## Work required:
Please output exactly the lines of the material from the first through the line containing "COL = sc.collection", and nothing more.

## Information supplied:
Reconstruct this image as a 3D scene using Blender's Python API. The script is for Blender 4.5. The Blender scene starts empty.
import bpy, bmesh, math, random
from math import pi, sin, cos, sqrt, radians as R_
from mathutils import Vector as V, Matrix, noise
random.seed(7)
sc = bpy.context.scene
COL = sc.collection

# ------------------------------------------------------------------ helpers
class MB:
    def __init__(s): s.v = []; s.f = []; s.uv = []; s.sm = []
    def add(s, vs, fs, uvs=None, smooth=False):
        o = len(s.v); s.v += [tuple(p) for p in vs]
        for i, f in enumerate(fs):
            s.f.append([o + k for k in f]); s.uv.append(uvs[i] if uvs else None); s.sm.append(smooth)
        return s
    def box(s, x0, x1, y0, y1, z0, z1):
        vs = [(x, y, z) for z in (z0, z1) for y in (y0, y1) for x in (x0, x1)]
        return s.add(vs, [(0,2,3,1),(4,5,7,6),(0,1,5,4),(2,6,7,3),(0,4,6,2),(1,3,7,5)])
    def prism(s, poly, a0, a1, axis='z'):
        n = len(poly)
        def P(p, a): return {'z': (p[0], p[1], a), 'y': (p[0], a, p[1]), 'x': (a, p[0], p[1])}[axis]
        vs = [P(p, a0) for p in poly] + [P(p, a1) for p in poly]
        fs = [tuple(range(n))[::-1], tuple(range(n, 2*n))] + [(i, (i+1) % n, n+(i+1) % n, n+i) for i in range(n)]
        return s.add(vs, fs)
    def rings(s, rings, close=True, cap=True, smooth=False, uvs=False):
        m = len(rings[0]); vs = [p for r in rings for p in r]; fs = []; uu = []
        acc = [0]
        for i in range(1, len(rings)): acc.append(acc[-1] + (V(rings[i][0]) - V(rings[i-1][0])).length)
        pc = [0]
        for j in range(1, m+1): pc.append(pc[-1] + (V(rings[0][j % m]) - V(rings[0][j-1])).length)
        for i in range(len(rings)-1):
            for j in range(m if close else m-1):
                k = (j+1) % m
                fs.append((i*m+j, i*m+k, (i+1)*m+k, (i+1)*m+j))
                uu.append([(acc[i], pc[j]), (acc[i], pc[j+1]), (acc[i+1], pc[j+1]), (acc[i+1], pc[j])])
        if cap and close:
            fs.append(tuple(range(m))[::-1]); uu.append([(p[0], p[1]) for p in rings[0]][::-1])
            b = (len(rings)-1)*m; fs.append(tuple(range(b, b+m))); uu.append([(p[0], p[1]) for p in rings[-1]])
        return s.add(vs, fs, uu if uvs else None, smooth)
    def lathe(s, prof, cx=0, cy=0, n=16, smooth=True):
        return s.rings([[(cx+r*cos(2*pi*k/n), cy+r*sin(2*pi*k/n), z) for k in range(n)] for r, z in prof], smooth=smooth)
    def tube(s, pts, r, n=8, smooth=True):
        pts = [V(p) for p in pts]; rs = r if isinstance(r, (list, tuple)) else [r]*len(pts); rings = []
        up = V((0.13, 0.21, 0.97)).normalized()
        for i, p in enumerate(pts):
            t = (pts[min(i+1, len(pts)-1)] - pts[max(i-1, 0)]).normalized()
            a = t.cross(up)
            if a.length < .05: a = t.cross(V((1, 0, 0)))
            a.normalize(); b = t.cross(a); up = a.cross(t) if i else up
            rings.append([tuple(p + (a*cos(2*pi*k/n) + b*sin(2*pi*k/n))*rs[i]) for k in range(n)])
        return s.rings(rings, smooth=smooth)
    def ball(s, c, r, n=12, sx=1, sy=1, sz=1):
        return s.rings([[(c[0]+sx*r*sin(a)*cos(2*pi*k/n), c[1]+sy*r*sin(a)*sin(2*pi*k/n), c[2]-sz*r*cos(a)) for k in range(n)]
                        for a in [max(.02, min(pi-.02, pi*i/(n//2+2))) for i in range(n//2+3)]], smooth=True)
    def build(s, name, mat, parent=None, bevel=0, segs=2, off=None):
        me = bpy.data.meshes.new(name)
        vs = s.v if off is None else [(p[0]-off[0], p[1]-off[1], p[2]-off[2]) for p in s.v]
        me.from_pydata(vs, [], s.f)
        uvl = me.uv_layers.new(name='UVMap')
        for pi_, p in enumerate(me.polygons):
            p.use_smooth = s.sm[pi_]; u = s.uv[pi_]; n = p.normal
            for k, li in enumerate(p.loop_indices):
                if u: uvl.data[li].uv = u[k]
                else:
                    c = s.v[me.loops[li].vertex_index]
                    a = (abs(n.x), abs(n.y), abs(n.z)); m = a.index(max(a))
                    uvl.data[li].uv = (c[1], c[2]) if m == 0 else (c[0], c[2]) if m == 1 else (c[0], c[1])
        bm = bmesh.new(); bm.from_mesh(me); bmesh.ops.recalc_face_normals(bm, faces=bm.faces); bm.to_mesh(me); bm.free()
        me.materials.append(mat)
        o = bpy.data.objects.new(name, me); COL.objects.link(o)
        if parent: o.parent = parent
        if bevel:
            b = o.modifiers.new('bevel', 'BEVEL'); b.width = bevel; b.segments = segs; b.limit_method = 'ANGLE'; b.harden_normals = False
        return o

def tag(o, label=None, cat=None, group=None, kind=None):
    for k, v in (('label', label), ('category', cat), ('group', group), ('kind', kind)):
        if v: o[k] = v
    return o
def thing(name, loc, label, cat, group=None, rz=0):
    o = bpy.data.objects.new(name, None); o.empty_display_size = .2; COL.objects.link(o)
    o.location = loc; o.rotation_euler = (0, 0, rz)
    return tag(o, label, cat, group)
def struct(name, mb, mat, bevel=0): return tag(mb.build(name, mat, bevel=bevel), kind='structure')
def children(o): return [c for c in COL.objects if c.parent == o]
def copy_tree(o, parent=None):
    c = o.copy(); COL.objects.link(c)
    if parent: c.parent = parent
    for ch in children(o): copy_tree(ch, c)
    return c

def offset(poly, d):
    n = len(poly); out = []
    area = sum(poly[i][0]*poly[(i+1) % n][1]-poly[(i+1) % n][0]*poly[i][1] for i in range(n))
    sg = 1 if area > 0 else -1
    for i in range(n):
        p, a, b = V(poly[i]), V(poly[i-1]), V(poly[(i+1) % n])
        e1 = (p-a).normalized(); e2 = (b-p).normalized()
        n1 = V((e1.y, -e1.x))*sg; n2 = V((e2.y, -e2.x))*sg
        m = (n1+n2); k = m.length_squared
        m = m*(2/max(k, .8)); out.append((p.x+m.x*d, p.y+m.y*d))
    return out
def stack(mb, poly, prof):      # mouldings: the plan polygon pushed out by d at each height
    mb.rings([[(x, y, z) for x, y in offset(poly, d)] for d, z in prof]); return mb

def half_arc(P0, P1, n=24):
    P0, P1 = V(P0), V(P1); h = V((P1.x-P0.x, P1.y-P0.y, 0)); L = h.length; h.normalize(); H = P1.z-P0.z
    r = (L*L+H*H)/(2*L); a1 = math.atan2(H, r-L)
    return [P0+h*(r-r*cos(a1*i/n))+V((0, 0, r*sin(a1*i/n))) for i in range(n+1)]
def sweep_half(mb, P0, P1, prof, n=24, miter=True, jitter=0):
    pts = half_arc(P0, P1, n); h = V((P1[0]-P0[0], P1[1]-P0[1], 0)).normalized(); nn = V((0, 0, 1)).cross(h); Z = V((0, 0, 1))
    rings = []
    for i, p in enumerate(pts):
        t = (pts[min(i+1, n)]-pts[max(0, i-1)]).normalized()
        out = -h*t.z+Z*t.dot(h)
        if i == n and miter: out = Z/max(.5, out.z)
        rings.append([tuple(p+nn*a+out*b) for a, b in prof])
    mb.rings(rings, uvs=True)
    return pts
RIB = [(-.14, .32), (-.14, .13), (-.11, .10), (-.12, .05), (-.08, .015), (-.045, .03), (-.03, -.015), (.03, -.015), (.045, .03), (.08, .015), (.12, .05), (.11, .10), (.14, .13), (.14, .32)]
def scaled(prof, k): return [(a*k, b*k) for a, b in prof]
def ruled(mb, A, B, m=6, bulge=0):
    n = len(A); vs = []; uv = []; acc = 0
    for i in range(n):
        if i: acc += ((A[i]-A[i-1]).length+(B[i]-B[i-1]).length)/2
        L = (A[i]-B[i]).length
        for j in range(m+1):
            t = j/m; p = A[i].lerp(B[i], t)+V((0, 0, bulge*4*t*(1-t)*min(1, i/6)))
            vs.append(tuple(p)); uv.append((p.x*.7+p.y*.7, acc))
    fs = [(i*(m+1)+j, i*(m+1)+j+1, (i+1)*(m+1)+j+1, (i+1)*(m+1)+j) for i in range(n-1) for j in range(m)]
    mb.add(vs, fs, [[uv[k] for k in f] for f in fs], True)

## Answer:
Reconstruct this image as a 3D scene using Blender's Python API. The script is for Blender 4.5. The Blender scene starts empty.
import bpy, bmesh, math, random
from math import pi, sin, cos, sqrt, radians as R_
from mathutils import Vector as V, Matrix, noise
random.seed(7)
sc = bpy.context.scene
COL = sc.collection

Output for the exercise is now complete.